Quand Paula vit à l’hôtel, elle regarde à la télé « Mirage de la vie » de Douglas Sirk (1959). Est-ce une inspiration ?
C’est un moment très fort du film, entre une mère et sa fille. L’autre mère, la blonde, a beau avoir l’argent, les hommes et la gloire professionnelle, elle passe complètement à côté de la relation avec sa fille et s’en rend compte à l’enterrement de la mère noire, qui est pleurée par des dizaines d’amis. Quand j’écrivais l’histoire de Paula, je voulais laisser planer constamment le risque de se tromper, de mal tourner, de prendre le mauvais chemin et finalement de vivre une vie qu’on n’aurait pas dû avoir, une imitation de la vie, qui est le titre original du film de Sirk. Comme la mère noire du film, Paula à la fin n’a pas grand chose, mais ce qu’elle a est vrai, même si ce n’est ni glorieux ni confortable. Il y a pour moi une poignée de films qui ont directement compté pour « Jeune femme », en plus de « Sue perdue dans Manhattan », qui avait aussi marqué ma chef-opératrice : d’autres portraits forts comme « Naked » de Mike Leigh (1992) avec David Thewlis, excellent acteur dont je souhaitais trouver un équivalent féminin, « Wanda » de Barbara Loden (1970), « Une femme sous influence » de John Cassavetes (1975), ou « Claire Dolan » de Lodge Kerrigan (1998) – des personnages de femmes seules mais très dignes, qui ont constitué des repères, y compris des repères de jeu. Mais mes inspirations sont aussi littéraires : j’ai admiré Anaïs Nin, Fitzgerald, Woolf, ou Zola et sa petite vendeuse du Bonheur des Dames, plein de romans graphiques comme « Whiskey & New York » de Julia Wertz, au ton désespéré et drôle, que j’ai fait lire à Laetitia.

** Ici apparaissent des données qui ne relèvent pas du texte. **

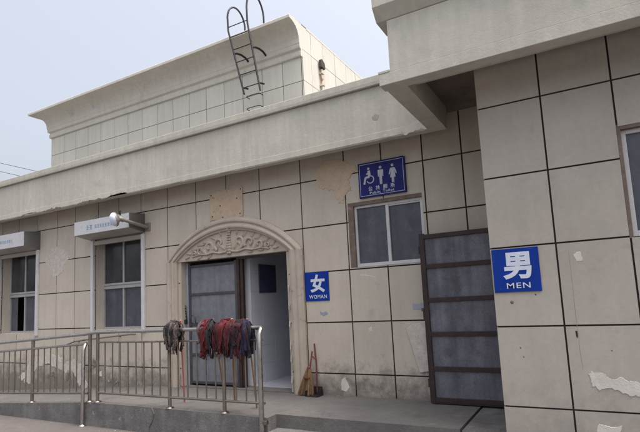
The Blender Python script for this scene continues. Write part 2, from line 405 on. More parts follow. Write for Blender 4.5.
b = MB(); b.box(-1.617, -1.50, MY-.004, FY-.002, 3.1915, 3.212); b.build('return_band', 'render', BL)
b = MB()
def corn_poly(off): return [(off, 3.72), (off-.107, 3.84), (off-.107, 4.10), (off+.2, 4.12), (off+.2, 3.72)]
b.prism([(MY+.010-.0, 3.725), (MY-.085, 3.84), (MY-.085, 4.10), (MY+.3, 4.12), (MY+.3, 3.725)], -1.607, 3.3, 'X')
b.prism([(-1.501, 3.722), (-1.605, 3.84), (-1.605, 4.098), (-1.3, 4.118), (-1.3, 3.722)], MY+.302, -.2, 'Y'); fo = b.build('wing_cornice', 'render', BL); bevel(fo, .006)
b = MB(); b.box(-24.5, 3.3, -.11, 9.1, 3.76, 3.84); b.box(-1.3, 3.3, -1.4, -.112, 3.76, 3.84); b.build('roof', 'concrete', BL)

# rooftop block with coved cornice
YP, PX0, PX1 = 2.647, -14.14, -5.08
RB = thing('rooftop_block', '', '', (-9.6, YP, 3.84)); RB.parent = BL; RB.location = Vector((-9.6, YP, 3.84))-Vector(BL.location)
del RB['label']; del RB['category']
bpy.data.objects.remove(RB)
PU = [-13.51+.565*k for k in range(15)]; PU = [PX0]+[u for u in PU if u < PX1-.1]+[PX1]
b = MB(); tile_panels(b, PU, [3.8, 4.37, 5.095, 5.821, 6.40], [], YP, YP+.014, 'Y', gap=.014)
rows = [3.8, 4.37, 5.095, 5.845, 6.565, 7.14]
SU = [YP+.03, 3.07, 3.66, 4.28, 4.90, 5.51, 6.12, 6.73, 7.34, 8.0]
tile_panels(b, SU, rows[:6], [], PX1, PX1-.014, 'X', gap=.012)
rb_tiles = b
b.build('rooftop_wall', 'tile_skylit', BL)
b = MB(); b.box(PX0+.01, PX1-.010, YP+.012, 8, 3.8, 7.10); b.box(PX1-.03, PX1-.012, YP+.0, 8, 3.8, 7.12); core = b.build('rooftop_grout', 'grout_high', BL)
prof = [(0, 6.375), (.035, 6.378), (.045, 6.40), (.045, 6.485), (.03, 6.50), (.03, 6.53), (.075, 6.56), (.085, 6.60), (.085, 6.645), (.095, 6.665), (.10, 6.76), (.118, 6.84),
        (.15, 6.91), (.20, 6.975), (.27, 7.02), (.35, 7.05), (.43, 7.065), (.465, 7.07), (.47, 7.075), (.47, 7.135), (.455, 7.15)]
b = MB(); vs = []
for o, z in prof: vs += [(PX0-o, 8.0, z), (PX0-o, YP-o, z), (PX1-.001, YP-o, z)]
n = len(prof)
b.add(vs, [(i*3+k, i*3+k+1, i*3+k+4, i*3+k+3) for i in range(n-1) for k in range(2)])
b.add([(PX0-.455, 8.0, 7.15), (PX0-.455, YP-.455, 7.15), (PX1-.001, YP-.455, 7.15), (PX1-.001, YP+.25, 7.165), (PX0+.25, YP+.25, 7.165), (PX0+.25, 8.0, 7.165)], [(0,1,4,5), (1,2,3,4)])
co = b.build('rooftop_cornice', 'cornice', BL, recalc=False)
# end cap of the cornice, flush with the side wall, and the side parapet strip
b = MB(); cap = [(YP-o, z) for o, z in prof]+[(YP+.028, 7.15), (YP+.028, 6.375)]
b.prism(cap, PX1-.0008, PX1+.002, 'X'); b.build('cornice_end', 'tile_skylit', BL)
b = MB(); b.box(PX0+.05, PX1+.004, YP+.24, 8.0, 7.125, 7.17); b.build('rooftop_slab', 'cornice', BL)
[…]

Pourquoi avoir choisi un titre générique, « Jeune femme » ?
Au tout début de l’écriture, j’avais imaginé que Paula avait été photographiée par Joachim avec un chapeau jaune, et le titre de la photo était « Jeune femme au chapeau jaune », comme une toile de peintre. Paula questionne cette abstraction figée, qui l’insupporte. Quand le psychiatre lui dit : « Vous êtes une jeune femme libre », l’expression la jette dans une colère violente. C’est aussi la question toute simple que je me suis posée en permanence pendant l’écriture : que signifie être une jeune femme ? On est souvent amenées à entrer dans un cadre, une identité, une définition. Jeune femme, l’expression doit rester libre, volontairement indéfinie. Paula, autant que le film, cherche sa liberté, son identité propre. Mais le titre international, c’est Montparnasse Bienvenue, qui fait honneur au quartier Montparnasse dans lequel Paula travaille, dîne avec Joachim, etc. C’est sur cette place que j’ai vécu à 18 ans en arrivant à Paris, en chambre de bonne. C’est l’ironie du « bienvenue » car Paula n’est bienvenue nulle part, et pourtant elle pousse des portes.